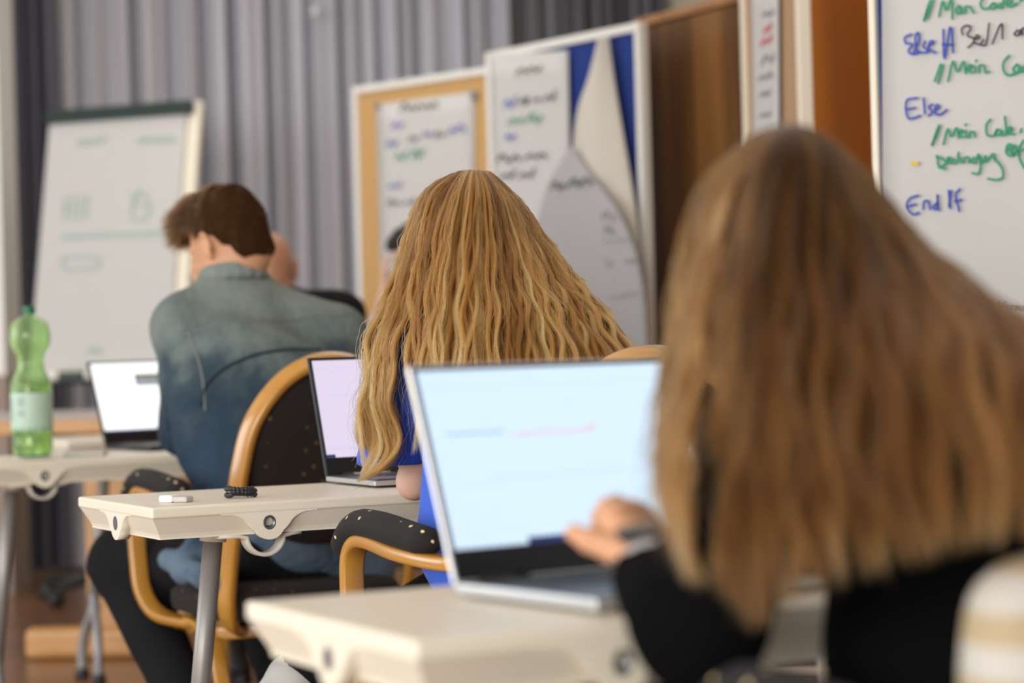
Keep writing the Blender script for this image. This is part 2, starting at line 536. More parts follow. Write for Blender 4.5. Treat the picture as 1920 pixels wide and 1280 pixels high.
# ------------------------------------------------------------------ handwriting
def strokes(name, lines, n, toward, width, m, parent):
    """lines: world polylines on a board; drawn as thin raised marker strokes"""
    bm = B()
    for L in lines:
        L = catmull(L, max(4, len(L) * 4)) if len(L) > 2 else np.array([tuple(q) for q in L])
        pts = [Vector(p) + toward * .0015 for p in L]
        sweep(bm, pts, [(width / 2, -.0006), (width / 2, .0006), (-width / 2, .0006), (-width / 2, -.0006)], side=None if len(pts) < 2 else None, mi=0) if False else None
        prev = None
        for i, p in enumerate(pts):
            t = (pts[min(i + 1, len(pts) - 1)] - pts[max(i - 1, 0)])
            if t.length < 1e-7: t = Vector((0, 0, 1))
            s = t.normalized().cross(toward).normalized() * width / 2
            if i == 0: p = p - t.normalized() * width * .3
            if i == len(pts) - 1: p = p + t.normalized() * width * .3
            cur = (bm.verts.new(p + s), bm.verts.new(p - s), bm.verts.new(p + s - toward * .0013), bm.verts.new(p - s - toward * .0013))
            if prev:
                bm.faces.new((prev[0], prev[1], cur[1], cur[0])); bm.faces.new((prev[2], prev[0], cur[0], cur[2])); bm.faces.new((prev[1], prev[3], cur[3], cur[1]))
            prev = cur
    return obj(name, bm, m, parent, world=True)


def scribble(x0, x1, y, h, slope, seed, words=1):
    """illegible cursive between two pixel columns, as pixel polylines"""
    rng = np.random.default_rng(seed); out = []
    edges = np.linspace(x0, x1, words + 1)
    for wi in range(words):
        a, b = edges[wi], edges[wi + 1] - (0.22 * (x1 - x0) / words if words > 1 else 0)
        n = max(4, int((b - a) / (h * .42)))
        pts = []
        for i in range(n):
            x = a + (b - a) * i / (n - 1)
            tall = rng.random()
            yy = y + slope * (x - x0) - (h * (1.0 if tall > .75 else .55) if i % 2 else 0) + rng.uniform(-.1, .1) * h
            pts.append((x + rng.uniform(-.15, .15) * h, yy))
        out.append(pts)
    return out


def words(lines, gap=9.0):
    """strokes that stand close together make one word"""
    bb = [[min(x for x, y in l), max(x for x, y in l), min(y for x, y in l), max(y for x, y in l)] for l in lines]
    grp = list(range(len(lines)))
    for i in range(len(lines)):
        for j in range(i):
            a, b = bb[i], bb[j]
            if a[0] < b[1] + gap and b[0] < a[1] + gap and a[2] < b[3] + 1 and b[2] < a[3] + 1:
                o, n = grp[i], grp[j]; grp = [n if q == o else q for q in grp]
    return [[lines[i] for i in range(len(lines)) if grp[i] == k] for k in sorted(set(grp))]


class Board:
    """a vertical board through two points of its top edge"""
    def __init__(s, p0, p1):
        s.p0 = Vector(p0); e = Vector(p1) - s.p0; e.z = 0; s.len = e.length; s.e = e.normalized()
        s.n = s.e.cross(Vector((0, 0, 1))).normalized()
        if s.n.y > 0: s.n = -s.n

    def hit(s, px, py, off=0.0):
        return on_plane(px, py, s.p0 + s.n * off, s.n)

    def loc(s, p):                      # along, height
        d = Vector(p) - s.p0
        return d.dot(s.e), p[2]

    def mtx(s):
        return Matrix(((s.e.x, s.n.x, 0, s.p0.x), (s.e.y, s.n.y, 0, s.p0.y), (0, 0, 1, 0), (0, 0, 0, 1)))


def pinboard(name, label, cat, bd, z0, z1, felt, frame, fw=0.03, group=None, L=None):
    L = L or bd.len
    t = thing(name, label, cat, (bd.p0.x, bd.p0.y, 0), group=group)
    MM = bd.mtx()
    def add(nm, m, *bx, bev=.003, par=t):
        bm = B()
        for b in bx: box(bm, *b, bev=bev, M=MM)
        return obj(nm, bm, m, par, world=True)
    add('felt_panel', felt, (fw * .8, L - fw * .8, -.016, 0, z0 + fw * .8, z1 - fw * .8), bev=0)
    add('frame', frame, (0, L, -.024, .012, z1 - fw, z1), (0, L, -.024, .012, z0, z0 + fw), (0, fw, -.024, .012, z0 + fw, z1 - fw), (L - fw, L, -.024, .012, z0 + fw, z1 - fw))
    for x in (fw * .5, L - fw * .5):
        add('leg', frame, (x - .016, x + .016, -.03, .0, 0.03, z0))
        add('foot', frame, (x - .02, x + .02, -.22, .2, 0.0, .03), bev=.008)
    return t


def sheet(name, label, bd, quad, parent=None, cat='paper', off=.006, m=None, bulge=.0, nx=8, ny=12, group=None):
    """a sheet of paper from four pixel corners (tl, tr, br, bl) on a board"""
    c = [bd.hit(*q, off) for q in quad]
    bm = B(); g = []
    for j in range(ny + 1):
        v = j / ny; row = []
        for i in range(nx + 1):
            u = i / nx
            p = (c[0] * (1 - u) + c[1] * u) * (1 - v) + (c[3] * (1 - u) + c[2] * u) * v
            p = p + bd.n * bulge * (math.sin(math.pi * u) * v + .15 * math.sin(5 * u + 3 * v))
            row.append(bm.verts.new(p))
        g.append(row)
    for j in range(ny):
        for i in range(nx):
            f = bm.faces.new((g[j][i], g[j + 1][i], g[j + 1][i + 1], g[j][i + 1])); f.smooth = True
    ex = bmesh.ops.extrude_face_region(bm, geom=bm.faces[:])
    for v in ex['geom']:
        if isinstance(v, bmesh.types.BMVert): v.co -= bd.n * .0008
    t = thing(name, label, cat, c[0], group=group)
    obj('page', bm, m or M['paper'], t, world=True)
    return t


def write(bd, parent, name, m, pxlines, width, off=.0075):
    for word in words(pxlines):
        strokes(name, [[bd.hit(x, y, off) for x, y in l] for l in word], None, bd.n, width, m, parent)


def pinhead(bd, px, py, label, r=.012, off=.008):
    p = bd.hit(px, py, off)
    bm = B(); lathe(bm, [(0, 0), (r, 0), (r, .008), (r * .7, .012), (0, .012)], 16)
    rot = bd.n.to_track_quat('Z', 'Y').to_matrix().to_4x4()
    bm.transform(Matrix.Translation(p) @ rot)
    o = obj('magnet', bm, M['pin'])
    return props(o, label, 'magnet', 'magnets holding the first sheet')


# ---- pinboard with tan felt
b1 = Board(P(663, 163, 9.30), P(922, 122, 8.72))
ztop = 2.0
pinboard('pinboard', 'tan felt pinboard in a white frame, beside the silver-grey curtain', 'pinboard', b1, .55, ztop, M['tan_felt'], M['alu'], .026, L=b1.len + .12)
s1 = sheet('flipchart_sheet', 'handwritten sheet pinned on the tan felt pinboard behind the blonde woman', b1, [(705, 196), (890, 171), (888, 600), (716, 620)], bulge=.004)
write(b1, s1, 'ink_marks', M['ink_black'], scribble(752, 820, 208, 14, -.12, 1), .007, .0125)
write(b1, s1, 'ink_marks', M['ink_blue'], scribble(732, 758, 240, 14, -.1, 2) + scribble(724, 745, 276, 18, -.1, 3) + scribble(792, 808, 256, 14, -.1, 4) + scribble(840, 872, 250, 14, -.1, 5) + scribble(730, 752, 352, 14, -.06, 6), .007, .0125)
write(b1, s1, 'ink_marks', M['ink_black'], scribble(764, 784, 264, 12, -.1, 7) + scribble(814, 834, 258, 12, -.1, 8) + scribble(726, 790, 384, 10, -.05, 9, 2), .006, .0125)
write(b1, s1, 'ink_marks', M['ink_green'], scribble(740, 800, 298, 15, -.08, 10, 2), .008, .0125)
pinhead(b1, 889, 178, 'grey magnet at the right top corner of the first sheet', .018)
pinhead(b1, 708, 198, 'grey magnet at the left top corner of the first sheet', .012)

# ---- pinboard with blue felt
b2 = Board(P(914, 104, 8.32), P(1203, 40, 7.60))
pinboard('pinboard', 'blue felt pinboard in a white frame with a curling paper, left of the brown cabinet', 'pinboard', b2, .88, 2.0, M['blue_felt'], M['alu'], .028)
s2 = sheet('flipchart_sheet', 'tall handwritten sheet hanging from the left half of the blue pinboard', b2, [(917, 103), (1064, 94), (1076, 640), (935, 660)], off=.02, bulge=.006)
write(b2, s2, 'ink_marks', M['ink_black'], scribble(966, 1016, 140, 18, -.12, 21) + scribble(976, 994, 196, 22, -.1, 22) + scribble(1002, 1012, 190, 10, -.1, 23) + scribble(1020, 1042, 190, 20, -.1, 24), .007, .029)
write(b2, s2, 'ink_marks', M['ink_black'], scribble(934, 976, 303, 20, -.06, 25) + scribble(986, 1026, 298, 16, -.06, 26) + scribble(940, 1010, 334, 14, -.05, 27, 2), .008, .029)
write(b2, s2, 'ink_marks', M['ink_blue'], scribble(944, 966, 200, 18, -.1, 28) + scribble(948, 966, 262, 15, -.1, 29), .007, .029)
write(b2, s2, 'ink_marks', M['ink_green'], scribble(954, 1022, 232, 16, -.08, 30, 2), .008, .029)


def curl(name, label, left, right, bd, off, bulge, m, mo=None, prof=1.0, nx=14, ny=26):
    """a curled sheet lofted between two pixel outlines, bulging out of the board"""
    Lp = catmull([(*q, 0) for q in left], ny + 1); Rp = catmull([(*q, 0) for q in right], ny + 1)
    bm = B(); g = []
    for j in range(ny + 1):
        row = []
        v = j / ny
        pl_, pr_ = bd.hit(Lp[j][0], Lp[j][1], off), bd.hit(Rp[j][0], Rp[j][1], off)
        for i in range(nx + 1):
            u = i / nx
            p = pl_ * (1 - u) + pr_ * u
            p = p + bd.n * bulge * math.sin(math.pi * u) ** prof * (.15 + .85 * math.sin(math.pi * min(1, .15 + v * .7)))
            row.append(bm.verts.new(p))
        g.append(row)
    for j in range(ny):
        for i in range(nx):
            f = bm.faces.new((g[j][i], g[j + 1][i], g[j + 1][i + 1], g[j][i + 1])); f.smooth = True
    ex = bmesh.ops.extrude_face_region(bm, geom=bm.faces[:])
    for v in ex['geom']:
        if isinstance(v, bmesh.types.BMVert): v.co -= bd.n * .0008
    t = thing(name, label, 'paper', bd.hit(*left[0], off))
    obj('page', bm, m, t, world=True)
    return t


curl('curled_sheet', 'cream back of a sheet curling down from the top of the blue pinboard',
     [(1131, 70), (1110, 130), (1084, 200), (1074, 280), (1070, 420)], [(1141, 68), (1152, 150), (1170, 260), (1190, 380), (1206, 520)], b2, .035, .055, M['paper_back'])
rk = curl('pointed_sheet', 'pointed sheet with faint writing and painted grey curl shading, in front of the blue pinboard',
          [(1069, 276), (1034, 330), (1014, 390), (1006, 470), (1012, 560), (1030, 662)], [(1073, 276), (1112, 330), (1156, 390), (1188, 460), (1206, 540), (1214, 662)], b2, .10, .03, mat('curl_shade_paper', (.37, .365, .37), .8, var=.03, vscale=4))  # grey colour paints the shading of the curl
write(b2, rk, 'ink_marks', M['ink_black'], scribble(1034, 1056, 354, 14, -.05, 41) + scribble(1062, 1110, 350, 22, -.1, 42), .008, .136)
write(b2, rk, 'ink_marks', M['ink_grey'], scribble(1130, 1152, 412, 16, 0, 43) + scribble(1132, 1150, 438, 14, 0, 44) + scribble(1128, 1146, 500, 18, 0, 45) + scribble(1172, 1196, 492, 10, -.1, 46), .005, .12)
write(b2, rk, 'ink_marks', M['ink_grey'], [[(1066, 458), (1186, 448)], [(1066, 458), (1070, 530)], [(1140, 560), (1196, 548)], [(1126, 460), (1130, 540)]], .003, .12)  # ruled and drawn lines, no letters

# ---- cabinets
CA0 = R(0, 0); cdir = -W


def cabinet(name, label, p, length, depth, z1, m, top, doors):
    t = thing(name, label, 'cabinet', p, math.atan2(cdir.y, cdir.x))
    # local x along the front towards the camera, local y = behind the front
    bm = B(); box(bm, 0, length, 0.02, depth, .08, z1 - .03, bev=.003); obj('carcass', bm, m, t)
    bm = B(); box(bm, -.006, length + .006, -.008, depth, z1 - .03, z1, bev=.004); obj('top_board', bm, top, t)
    bm = B(); box(bm, .01, length - .01, .05, depth - .02, 0, .08); obj('plinth', bm, M['black'], t)
    w = length / doors
    for i in range(doors):
        bm = B(); box(bm, i * w + .002, (i + 1) * w - .002, 0, .02, .085, z1 - .034, bev=.002); d = obj('door', bm, m, t)
        bm = B(); hx = (i + 1) * w - .05 if i % 2 == 0 else i * w + .05
        tube(bm, [(hx, 0, .95), (hx, -.028, .96), (hx, -.028, 1.07), (hx, 0, 1.08)], .005); obj('handle', bm, M['lap_silver'], d)
    return t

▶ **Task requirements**
Repeat only the lines between the start of the data and the line with "return obj(name, bm, m, parent, world=True)", including those two lines, and skip the pictures.

▶ **Reply**
Keep writing the Blender script for this image. This is part 2, starting at line 536. More parts follow. Write for Blender 4.5. Treat the picture as 1920 pixels wide and 1280 pixels high.
# ------------------------------------------------------------------ handwriting
def strokes(name, lines, n, toward, width, m, parent):
    """lines: world polylines on a board; drawn as thin raised marker strokes"""
    bm = B()
    for L in lines:
        L = catmull(L, max(4, len(L) * 4)) if len(L) > 2 else np.array([tuple(q) for q in L])
        pts = [Vector(p) + toward * .0015 for p in L]
        sweep(bm, pts, [(width / 2, -.0006), (width / 2, .0006), (-width / 2, .0006), (-width / 2, -.0006)], side=None if len(pts) < 2 else None, mi=0) if False else None
        prev = None
        for i, p in enumerate(pts):
            t = (pts[min(i + 1, len(pts) - 1)] - pts[max(i - 1, 0)])
            if t.length < 1e-7: t = Vector((0, 0, 1))
            s = t.normalized().cross(toward).normalized() * width / 2
            if i == 0: p = p - t.normalized() * width * .3
            if i == len(pts) - 1: p = p + t.normalized() * width * .3
            cur = (bm.verts.new(p + s), bm.verts.new(p - s), bm.verts.new(p + s - toward * .0013), bm.verts.new(p - s - toward * .0013))
            if prev:
                bm.faces.new((prev[0], prev[1], cur[1], cur[0])); bm.faces.new((prev[2], prev[0], cur[0], cur[2])); bm.faces.new((prev[1], prev[3], cur[3], cur[1]))
            prev = cur
    return obj(name, bm, m, parent, world=True)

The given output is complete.